▶ _Problem statement_
Please reproduce the lines of the records below from the one holding "Build this scene" through the one holding "SC.camera = cam", inclusive, skipping all pictures.

▶ _Listed entries_
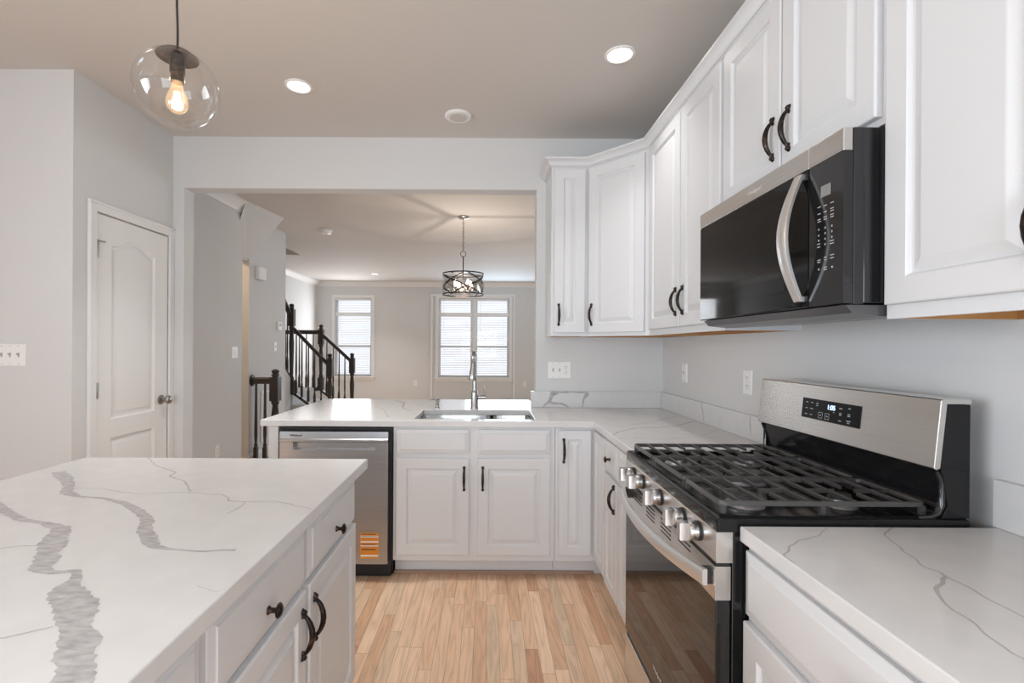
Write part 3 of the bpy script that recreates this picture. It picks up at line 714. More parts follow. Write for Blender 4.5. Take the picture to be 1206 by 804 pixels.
tube(bm, [p0, p0+dv*.02, p0+dv*.07, p0+dv*.105, p0+dv*.115], [.0165, .0185, .0225, .025, .021], 16); obj('spray_head', bm, STEELD, t, smooth=50)
bm = nb(); tube(bm, [(FX+.018, FYc, ZT+.075), (FX+.05, FYc, ZT+.075), (FX+.075, FYc, ZT+.075)], [.013, .016, .016], 14); tube(bm, [(FX+.066, FYc, ZT+.085), (FX+.066, FYc-.003, ZT+.12), (FX+.067, FYc-.004, ZT+.15)], [.0055, .0045, .0045], 10); obj('lever', bm, STEELD, t, smooth=50)
SXd = (515.5-VX)*3.31/FPX
t = thing('soap_dispenser', 'small brushed soap dispenser pump left of the faucet', 'soap dispenser', (SXd, 3.31, ZT))
bm = nb(); lathe(bm, [(.019, ZT+.0005), (.019, ZT+.004), (.013, ZT+.008), (.012, ZT+.045), (.0155, ZT+.05), (.0155, ZT+.066), (0, ZT+.068)], (SXd, 3.31, 0), 18); obj('pump_body', bm, STEELD, t, smooth=40)
bm = nb(); tube(bm, [(SXd-.010, 3.31, ZT+.058), (SXd-.04, 3.302, ZT+.058), (SXd-.062, 3.297, ZT+.050)], [.0065, .0055, .005], 10); obj('nozzle', bm, STEELD, t, smooth=50)

# ------------------------------------------------------------------ upper cabinets
UB, UT = 1.41, 2.495
UYF = 3.07; UXF = .933
CX0 = .402
def upper_shell(bm, outline, z0, z1, rec=.022, th=.016):
    """closed box with a recessed bottom; outline is the plan polygon (counter-clockwise)"""
    cx = sum(p[0] for p in outline)/len(outline); cy = sum(p[1] for p in outline)/len(outline)
    P = [Vector((p[0], p[1], 0)) for p in outline]; n = len(P); I = []
    for i in range(n):
        d0 = (P[i]-P[i-1]).normalized(); d1 = (P[(i+1) % n]-P[i]).normalized(); n0 = Vector((-d0.y, d0.x, 0)); n1 = Vector((-d1.y, d1.x, 0))
        m = (n0+n1).normalized(); I.append(P[i]+m*th/max(.3, m.dot(n0)))
    z = Vector((0, 0, 1)); S = lambda L, zz: [p+z*zz for p in L]
    rr = loft(bm, [S(P, z1), S(P, z0), S(I, z0), S(I, z0+rec)])
    for f in bm.faces:
        c = f.calc_center_median()
        if len(f.verts) == n and abs(c.z-(z0+rec)) < 1e-4: f.material_index = 1
        if abs(c.z-(z0+rec/2)) < 1e-4: f.material_index = 1
def upper(label, outline, z0, z1):
    cx = sum(p[0] for p in outline)/len(outline); cy = sum(p[1] for p in outline)/len(outline)
    t = thing('wall_cabinet', label, 'cabinet', (cx, cy, z0)); bm = nb(); upper_shell(bm, outline, z0, z1); obj('body', bm, [CAB, WOODIN], t); return t
g = .0008
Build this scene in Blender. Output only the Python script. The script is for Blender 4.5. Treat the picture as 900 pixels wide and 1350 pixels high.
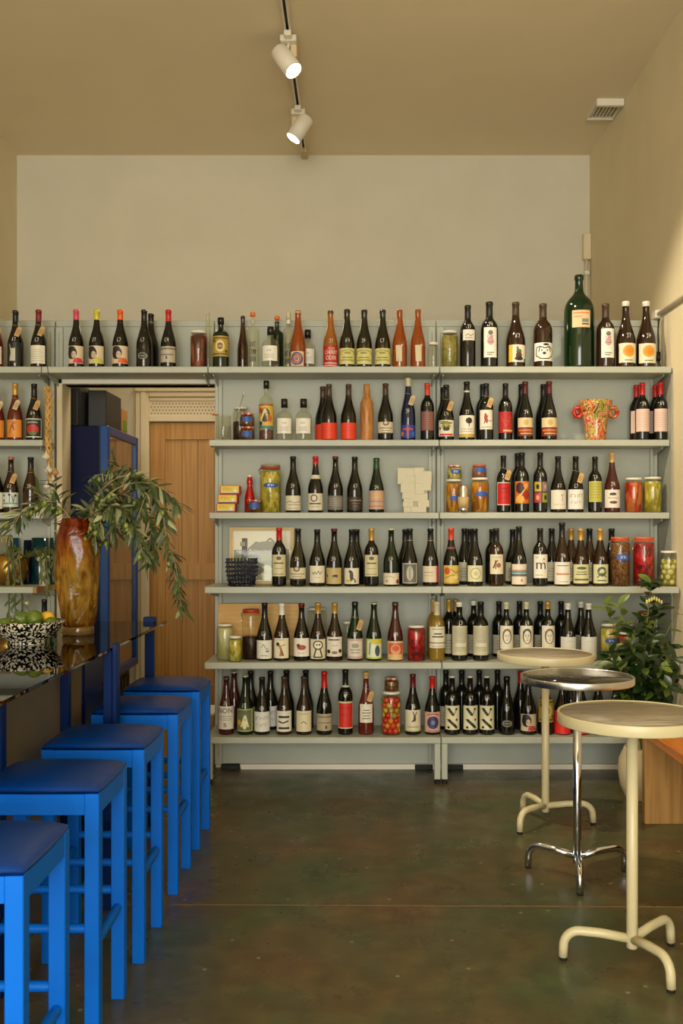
import bpy, math, random
from math import sin, cos, pi, sqrt
random.seed(7)
for o in list(bpy.data.objects): bpy.data.objects.remove(o)
SC = bpy.context.scene
COL = SC.collection
F = 1312.0; VX = 468.0; VY = 698.0; H0 = 1.35

# ---------------------------------------------------------------- camera
cd = bpy.data.cameras.new('camera'); cam = bpy.data.objects.new('camera', cd); COL.objects.link(cam)
cam.location = (0, 0, H0); cam.rotation_euler = (pi/2, 0, 0)
cd.sensor_fit = 'VERTICAL'; cd.sensor_height = 36; cd.sensor_width = 24; cd.lens = F/1350*36
cd.shift_x = -(VX-450)/1350; cd.shift_y = (VY-675)/1350
cd.clip_start = 0.05
SC.camera = cam

# ---------------------------------------------------------------- world, lights, exposure
w = bpy.data.worlds.new('world'); SC.world = w; w.use_nodes = True
w.node_tree.nodes['Background'].inputs[0].default_value = (1.0, .90, .74, 1)
w.node_tree.nodes['Background'].inputs[1].default_value = 0.5
def area(name, loc, rot, sx, sy, power, col):
    l = bpy.data.lights.new(name, 'AREA'); l.shape = 'RECTANGLE'; l.size = sx; l.size_y = sy
    l.energy = power; l.color = col
    o = bpy.data.objects.new(name, l); COL.objects.link(o); o.location = loc; o.rotation_euler = rot
    return o
WARM = (.93, .93, .85)
area('shopfront_daylight', (-.35, -4.56, 1.78), (pi/2, 0, 0), 3.3, 3.4, 465, WARM)
area('side_window_daylight', (-2.43, -1.7, 1.6), (pi/2, 0, -pi/2), 3.2, 1.8, 65, (1, .93, .76))
area('lobby_fill_light', (-1.0, 6.35, 2.9), (0, 0, 0), .5, .4, 6, (1, .88, .66))  # unseen fill light, added to brighten the lobby and its timber door
SC.view_settings.view_transform = 'Standard'; SC.view_settings.look = 'None'
SC.view_settings.gamma = 1; SC.view_settings.use_curve_mapping = False
SC.view_settings.exposure = 0.0

# ---------------------------------------------------------------- materials
def lin(c):
    r = []
    for v in c[:3]:
        v = v/255.0
        r.append(v/12.92 if v <= .04045 else ((v+.055)/1.055)**2.4)
    return (r[0], r[1], r[2], 1)
MATS = {}
def M(rgb, rough=.6, metal=0., spec=.5, coat=0., key=None):
    k = key or (tuple(rgb), rough, metal, spec, coat)
    if k in MATS: return MATS[k]
    m = bpy.data.materials.new('mat'); m.use_nodes = True
    b = m.node_tree.nodes['Principled BSDF']
    b.inputs['Base Color'].default_value = lin(rgb); b.inputs['Roughness'].default_value = rough
    b.inputs['Metallic'].default_value = metal; b.inputs['Specular IOR Level'].default_value = spec
    b.inputs['Coat Weight'].default_value = coat
    MATS[k] = m
    return m
def nodes(m):
    nt = m.node_tree; return nt, nt.nodes, nt.links, nt.nodes['Principled BSDF']
def noisy(key, stops, scale=5., detail=6., rough=.5, stretch=(1, 1, 1), metal=0., bump=0., bscale=None, vor=False, nrough=.5, coat=0., rrange=None, dist=0., spec=.5):
    """procedural material: ramp over noise (or voronoi) in object space"""
    if key in MATS: return MATS[key]
    m = bpy.data.materials.new(key); m.use_nodes = True; nt, N, L, b = nodes(m)
    tc = N.new('ShaderNodeTexCoord'); mp = N.new('ShaderNodeMapping'); mp.inputs['Scale'].default_value = stretch
    L.new(tc.outputs['Object'], mp.inputs[0])
    if vor:
        t = N.new('ShaderNodeTexVoronoi'); t.inputs['Scale'].default_value = scale; out = t.outputs['Color']
        L.new(mp.outputs[0], t.inputs['Vector'])
        sep = N.new('ShaderNodeSeparateColor'); L.new(out, sep.inputs[0]); out = sep.outputs[0]
    else:
        t = N.new('ShaderNodeTexNoise'); t.inputs['Scale'].default_value = scale; t.inputs['Detail'].default_value = detail
        t.inputs['Roughness'].default_value = nrough; t.inputs['Distortion'].default_value = dist
        L.new(mp.outputs[0], t.inputs['Vector']); out = t.outputs['Fac']
    cr = N.new('ShaderNodeValToRGB'); e = cr.color_ramp.elements
    e.remove(e[1]); e[0].position = stops[0][0]; e[0].color = lin(stops[0][1])
    for p, c in stops[1:]: q = e.new(p); q.color = lin(c)
    if vor: cr.color_ramp.interpolation = 'CONSTANT'
    L.new(out, cr.inputs[0]); L.new(cr.outputs[0], b.inputs['Base Color'])
    b.inputs['Roughness'].default_value = rough; b.inputs['Metallic'].default_value = metal
    b.inputs['Coat Weight'].default_value = coat; b.inputs['Specular IOR Level'].default_value = spec
    if rrange:
        t3 = N.new('ShaderNodeTexNoise'); t3.inputs['Scale'].default_value = 3; t3.inputs['Detail'].default_value = 5
        L.new(tc.outputs['Object'], t3.inputs['Vector'])
        mr = N.new('ShaderNodeMapRange'); mr.inputs[3].default_value = rrange[0]; mr.inputs[4].default_value = rrange[1]
        mr.inputs[1].default_value = .3; mr.inputs[2].default_value = .7
        L.new(t3.outputs['Fac'], mr.inputs[0]); L.new(mr.outputs[0], b.inputs['Roughness'])
    if bump:
        t2 = N.new('ShaderNodeTexNoise'); t2.inputs['Scale'].default_value = bscale or scale*3; t2.inputs['Detail'].default_value = 4
        L.new(mp.outputs[0], t2.inputs['Vector'])
        bp = N.new('ShaderNodeBump'); bp.inputs['Strength'].default_value = bump; bp.inputs['Distance'].default_value = .01
        L.new(t2.outputs['Fac'], bp.inputs['Height']); L.new(bp.outputs[0], b.inputs['Normal'])
    MATS[key] = m
    return m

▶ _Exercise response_
Build this scene in Blender. Output only the Python script. The script is for Blender 4.5. Treat the picture as 900 pixels wide and 1350 pixels high.
import bpy, math, random
from math import sin, cos, pi, sqrt
random.seed(7)
for o in list(bpy.data.objects): bpy.data.objects.remove(o)
SC = bpy.context.scene
COL = SC.collection
F = 1312.0; VX = 468.0; VY = 698.0; H0 = 1.35

# ---------------------------------------------------------------- camera
cd = bpy.data.cameras.new('camera'); cam = bpy.data.objects.new('camera', cd); COL.objects.link(cam)
cam.location = (0, 0, H0); cam.rotation_euler = (pi/2, 0, 0)
cd.sensor_fit = 'VERTICAL'; cd.sensor_height = 36; cd.sensor_width = 24; cd.lens = F/1350*36
cd.shift_x = -(VX-450)/1350; cd.shift_y = (VY-675)/1350
cd.clip_start = 0.05
SC.camera = cam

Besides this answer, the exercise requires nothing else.